╭──

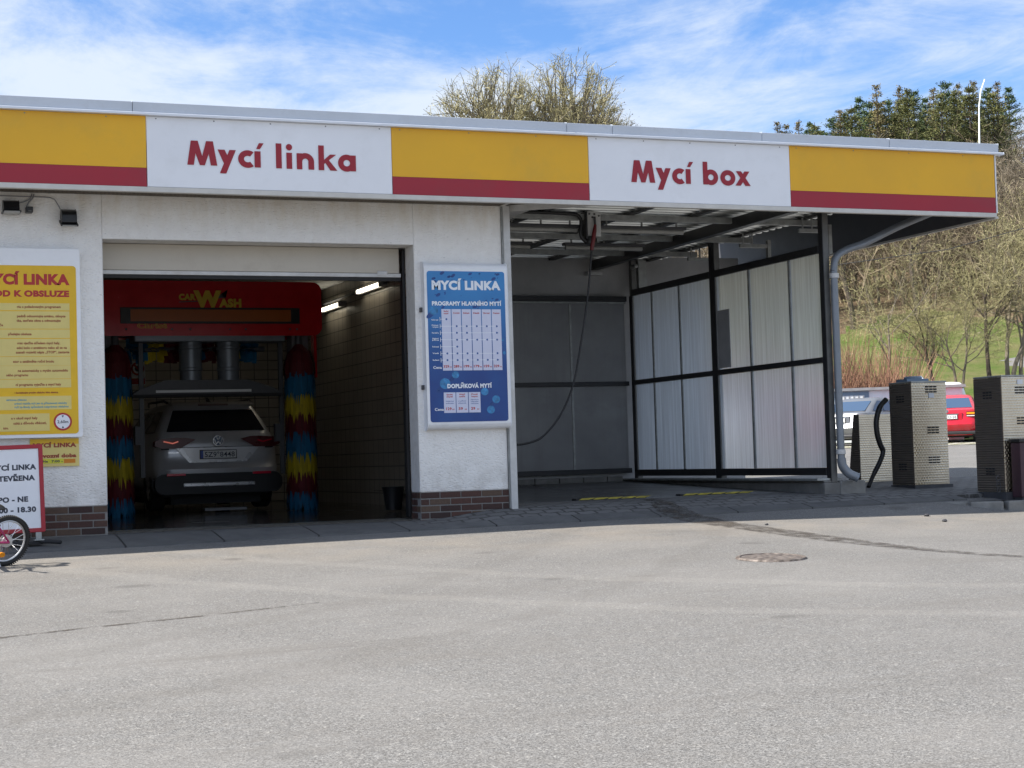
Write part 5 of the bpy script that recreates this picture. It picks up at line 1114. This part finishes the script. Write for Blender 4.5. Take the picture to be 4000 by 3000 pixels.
c1 = cabinet(13.045, .60, .54, .50, .12, 1.37, 'tall dimpled steel vacuum cabinet with black hose, right of the wash bay', [(.56, .875)], [(.56, .935), (.58, .545), (.58, .26)])
b = MB(); b.box(.06, .40, .18, .42, 1.391, 1.43); b.lathe([(0, 1.47), (.10, 1.465), (.12, 1.45), (.12, 1.43), (0, 1.43)], (.24, .30, 0), 16); obj('turbine_cap', b, 'blue_grey', c1, local=True)
c2 = cabinet(13.355, -.84, .60, .55, .03, 1.455, 'nearest and tallest dimpled steel vacuum cabinet at the right edge beside the dark bin', [(.46, .955)], [(.48, .885), (.50, .625)])
c3 = empty('air_station', (13.47, 2.5, .165), 'low steel station with a slanted side standing behind the hose cabinet', 'cabinet')
b = MB(); b.prism([(0, 0), (.30, 0), (.12, .965), (0, .965)], 'x', 0, .62); b.v = [(x, y, z + .0) for x, y, z in b.v]; obj('body', b, 'dimpled_steel', c3, local=True, bev=.006)
b = MB(); b.prism([(-.004, -.0), (.304, -.0), (.124, .969), (-.004, .969)], 'x', -.006, .0); obj('side_reflection_panel', b, 'ribbed_dark_reflection', c3, local=True)  # dark reflection painted on the slanted side by an added panel
b = MB(); b.tube(smooth_path([(13.10, 1.26, 1.30), (12.99, 1.25, 1.20), (12.925, 1.25, 1.02), (12.93, 1.25, .84), (12.97, 1.25, .70), (13.01, 1.25, .60), (12.93, 1.22, .46), (12.80, 1.18, .30), (12.66, 1.10, .14)]), [.035] * 6 + [.038] * 24 + [.033] * 12 + [.028] * 7, 10)
obj('vacuum_hose', b, 'black_hose', smooth=True, label='thick black vacuum hose hanging down beside the tall steel cabinet to the ground', cat='hose')
b = MB()
for k in range(4): b.tube([(13.28 + .03 * cos(a) * (1 if k % 2 else .8), -.80 + .0 * k, .09 + .05 * k + .03 * sin(a)) for a in [2 * pi * q / 10 for q in range(10)]], .005, 5, close=True)
obj('chain_loop', b, 'dark_grey', label='short hanging chain at the foot of the tallest steel cabinet', cat='chain')
bn = empty('waste_bin', (13.42, -1.06, -.03), 'dark purple brown waste bin cut by the right picture edge before the cabinet', 'bin')
b = MB(); b.box(0, .45, 0, .18, .03, .70); obj('body', b, 'bin_purple', bn, local=True, bev=.01)
b = MB(); b.box(-.02, .47, -.02, .195, .702, .745); obj('lid', b, 'black_plastic', bn, local=True, bev=.01)
b = MB(); b.box(.02, .43, .02, .17, -.05, .029); obj('foot', b, 'dark_grey', bn, local=True)

# ------------------------------------------------------------------ cars on the parking behind
def place_car(name, label, x, y, hd, z=None):
    return empty(name, (x, y, hill(x, y) if z is None else z), label, 'car', 'cars parked behind the forecourt', rot=(0, 0, hd))
SED = [(.22, .66, .12, 4.25, .2), (.34, .80, .03, 4.32, .24), (.52, .845, -.02, 4.36, .26), (.62, .85, .03, 4.36, .26), (.84, .845, .07, 4.30, .26), (.93, .81, .13, 4.15, .24), (.965, .76, .42, 3.25, .2), (1.15, .68, .85, 2.8, .18), (1.31, .60, 1.22, 2.45, .2), (1.375, .53, 1.42, 2.25, .2), (1.39, .38, 1.6, 2.1, .2)]
def sedan(name, label, paint, x, y, hd, txt, gl):
    c_ = place_car(name, label, x, y, hd); body_, at_ = car_body(SED, c_, paint, gl, .97, 1.335)
    for s_ in (-1, 1):
        b_ = MB(); xa, xb = sorted((s_ * .50, s_ * .80)); b_.box(xa, xb, .035, .20, .73, .88); tl_ = obj('tail_light', b_, 'tail_red', c_, local=True, bev=.02)
        b_ = MB(); b_.box(xa + .02, xb - .02, .028, .05, .80, .85); split_obj('turn_signal', b_, 'amber', tl_, local=True); b_ = MB(); b_.box(xa + .02, xb - .02, .028, .05, .742, .765); obj('reverse_light', b_, 'white_plastic', tl_, local=True)
    b_ = MB(); b_.box(-.40, .40, .030, .07, .655, .85); tg = obj('boot_panel', b_, paint, c_, local=True, bev=.015)
    b_ = MB(); b_.box(-.30, .30, .024, .05, .80, .82); obj('chrome_strip', b_, 'chrome', tg, local=True)
    b_ = MB(); b_.box(-.82, .82, .0, .2, .24, .335); obj('bumper_skirt', b_, 'grille_black', c_, local=True, bev=.03)
    plate(c_, 0, .020, .735, txt); wheels(c_, .84, .75, 3.4, .30, .2)
    b_ = MB(); b_.lathe([(0, .02), (.035, .02), (.04, .04)], (0, 0, .89), 16, 'y'); obj('emblem', b_, 'chrome', c_, local=True)
    b_ = MB(); b_.box(-.7, .7, .3, 4.1, .18, .26); obj('underbody', b_, 'rubber', c_, local=True)
    return c_
VH = -math.atan2(28.6, 39.2)          # straight away from the viewer
sedan('parked_car', 'bright red saloon parked tail first between the two tall steel cabinets', 'car_red', 28.75, 21.35, VH - RAD(4), '3S2 32-58', 'car_glass_blue')
sedan('parked_car', 'silver saloon half hidden behind the downpipe and the low steel station', 'car_grey', 26.2, 23.0, VH - RAD(24), '', 'car_glass_blue')
VAN = [(.25, .70, .06, 4.6, .15), (.40, .88, .0, 4.65, .18), (.60, .92, -.01, 4.7, .18), (1.0, .93, .02, 4.5, .16), (1.08, .92, .05, 4.1, .15), (1.4, .86, .14, 3.7, .15), (1.72, .78, .26, 3.2, .16), (1.80, .70, .34, 3.0, .2), (1.82, .5, .5, 2.8, .2)]
c_ = place_car('parked_van', 'white van with dark rear window parked behind the red saloon', 32.25, 26.6, VH); body_, at_ = car_body(VAN, c_, 'car_white', 'car_glass_blue', 1.08, 1.72)
for s_ in (-1, 1):
    b = MB(); xa, xb = sorted((s_ * .78, s_ * .90)); b.box(xa, xb, .03, .2, .75, 1.2); obj('tail_light', b, 'tail_red', c_, local=True, bev=.01)
plate(c_, 0, .0, .85, ''); wheels(c_, .92, .8, 3.7, .32)
WAG = [(.22, .66, .12, 4.4, .2), (.36, .82, .02, 4.46, .22), (.55, .86, -.02, 4.5, .24), (.85, .86, .05, 4.42, .22), (.97, .83, .10, 4.2, .2), (1.0, .80, .13, 3.5, .2), (1.2, .72, .30, 3.0, .18), (1.38, .64, .46, 2.6, .2), (1.45, .56, .60, 2.4, .2), (1.46, .4, .8, 2.2, .2)]
wg = place_car('parked_car', 'dark blue estate car with roof rails behind the silver saloon', 30.4, 26.4, VH + RAD(82)); body_, at_ = car_body(WAG, wg, 'car_dark', 'car_glass', .99, 1.41)
for s_ in (-1, 1):
    b = MB(); b.tube([(s_ * .58, .8, 1.46), (s_ * .60, 1.0, 1.50), (s_ * .60, 2.4, 1.50), (s_ * .58, 2.6, 1.44)], .02, 6); obj('roof_rail', b, 'alloy', body_, local=True)
wheels(wg, .86, .8, 3.5, .31)
kb = empty('low_building', (29.0, 26.65, .8), 'low white flat roofed hut with a barred window behind the parked cars', 'building', rot=(0, 0, -RAD(33)))
b = MB(); b.box(-7, 3.4, 0, 3, -.6, 1.60); obj('wall', b, 'white_paint', kb, local=True)
b = MB(); b.box(-7.1, 3.5, -.12, 3.1, 1.605, 1.69); obj('roof', b, 'mid_grey', kb, local=True)
b = MB(); b.box(-.42, .62, -.03, .05, .7, 1.58); w_ = obj('window', b, 'blue_grey', kb, local=True)
b = MB(); b.box(-.30, .48, -.045, -.02, .8, 1.46); obj('pane', b, 'cardboard_white', w_, local=True)
b = MB()
for i in range(6): b.box(-.27 + i * .14, -.245 + i * .14, -.06, -.046, .8, 1.46)
for i in range(4): b.box(-.30, .48, -.065, -.061, .88 + i * .14, .90 + i * .14)
split_obj('bars', b, 'mid_grey', w_, local=True)
sg = empty('road_sign', (32.75, 28.15, hill(32.75, 28.15)), 'yellow and white diamond priority road sign above the steel cabinets', 'road sign', rot=(0, 0, VH + RAD(-2)))
zc = 2.62 - sg.location.z; R2 = .31
b = MB(); b.tube([(0, .03, -.3), (0, .03, zc + .1)], .03, 8); obj('post', b, 'galv', sg, local=True)
for nm, r_, yy, m_ in (('rim', R2, 0, 'blue_grey'), ('white_field', R2 * .92, -.006, 'sign_white'), ('yellow_field', R2 * .58, -.012, 'amber')):
    b = MB(); b.prism([(0, zc - r_), (r_, zc), (0, zc + r_), (-r_, zc)], 'y', yy - .004, yy); obj(nm, b, m_, sg, local=True)
b = MB(); wp = [(8, 22, 4.9), (24.4, 15.14, 5.26), (24.8, 12.8, 5.44), (26, 4, 6.2)]
b = MB(); b.tube([(21.5, 18.2, 5.0), (24.4, 15.145, 5.261), (25.1, 10.8, 5.62), (26.0, 5, 6.1)], .010, 5); obj('overhead_wire', b, 'black_hose', label='thin dark overhead wire crossing in front of the wooded slope', cat='wire')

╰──

DIRECTIVE: Identify and extract each line of the listing that contains "picture".

RESULT FOR THIS EXERCISE:
Write part 5 of the bpy script that recreates this picture. It picks up at line 1114. This part finishes the script. Write for Blender 4.5. Take the picture to be 4000 by 3000 pixels.
bn = empty('waste_bin', (13.42, -1.06, -.03), 'dark purple brown waste bin cut by the right picture edge before the cabinet', 'bin')